Heat Oven to Medium
Wednesday, August 08, 2012
An
article at Slate reminds me a little of an argument I once had some
years ago with a couple of acquaintances over measurement. The title and
subtitle fairly well sum the article up and mirror the position I took
(although we were not discussing baking): "Ignore Your Oven Dial: You
can't control the temperature of your oven very well, so stop worrying
about it." It is possible that I did not state my position well, but I was
surprised to find myself accused of being some kind of unthinking champion of
ignorance. In any event, the article has interesting things to say about the
problem of knowing what the temperature of an oven is, as well as a perfectly
appropriate way to deal with the problem.
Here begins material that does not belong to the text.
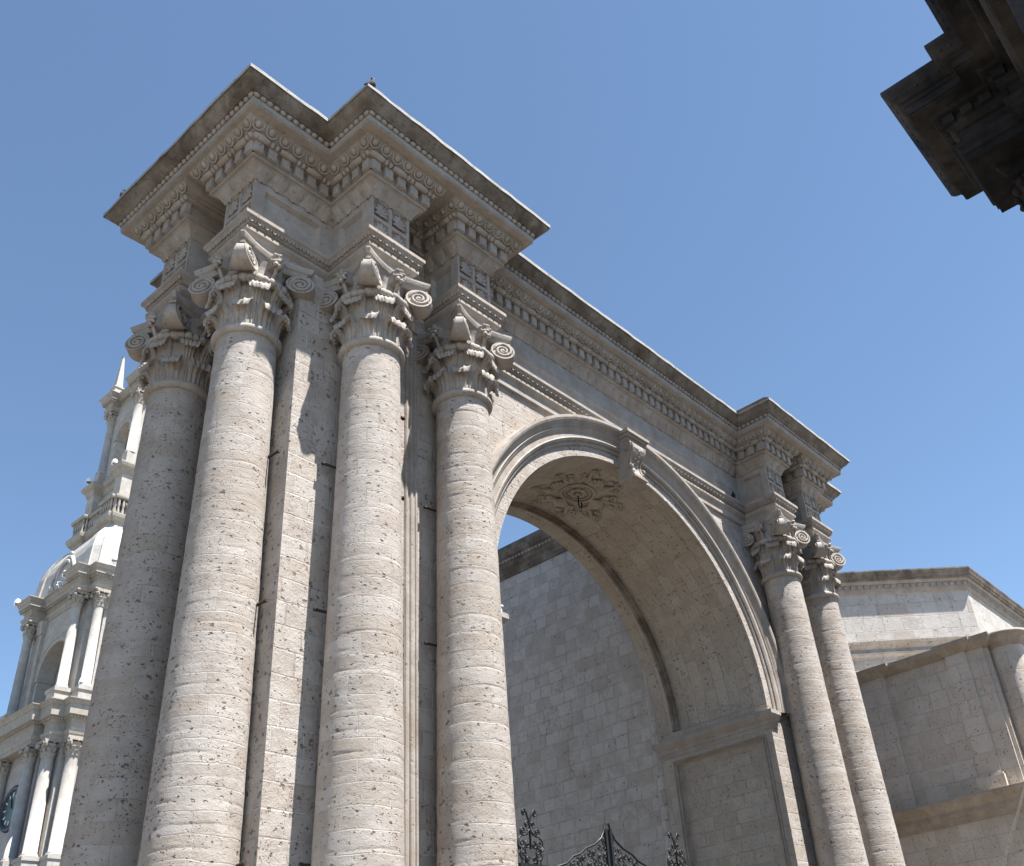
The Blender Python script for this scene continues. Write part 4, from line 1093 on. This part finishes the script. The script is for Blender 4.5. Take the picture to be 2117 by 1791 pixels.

You'd be forgiven for thinking that 350 on the dial means 350 in the oven. You'd be wrong, though. When you set an oven to 350 degrees, there isn't a single spot inside of it that stays at 350 degrees for the duration of a bake session. The modern gas or electric oven has an automatic thermostat that, by design, lets the temperature drop a predetermined number of degrees below your chosen temperature before switching the heat on. The heat then surges the oven well past the desired temperature before shutting off again. A 350-degree residential oven is designed to stay between around 330 and 370 degrees--and that's if it's well-calibrated, which few ovens are. And that's just at the location of the internal thermostat--the rest of the oven is a different story. Every oven has hot and cool spots so difficult to predict that oven design has become something of a mystical pursuit.It's hard to control the temperature, and it is being measured in only one or a few places anyway. The appropriate way to respond is to admit that there is a problem, ditch the silly myth that our post- World War II temperature dials give us precise control over our ovens, and use the cruder, traditional and qualitatively different levels of oven heating that actually make a difference.
Mark Bittman, New York Times food columnist and author of How To Cook Everything ... agrees that "[numerical] oven temperatures are a convention."This is not to say that technology won't ever allow us to regulate oven temperatures much more precisely and evenly, but it does expose five degree increments in oven heat controllers to be more than a little bit silly.
"I tend to think of oven temperatures in maybe four ranges," Bittman says. "[R]eally low, under 275 degrees; moderate, between 275 and 350; high, over 350 but under, say 425; and maximum. But I don't think about those numbers ... I just think 'what am I trying to do here? Blast this stuff or treat it gently, or something in between?' "[links dropped]
Baking by range admits ignorance caused by inadequate means of knowledge. There is no shame in that. In fact, that is actually a better homage to the science that won World War II than aping it with "cargo cult" temperature controls and readouts.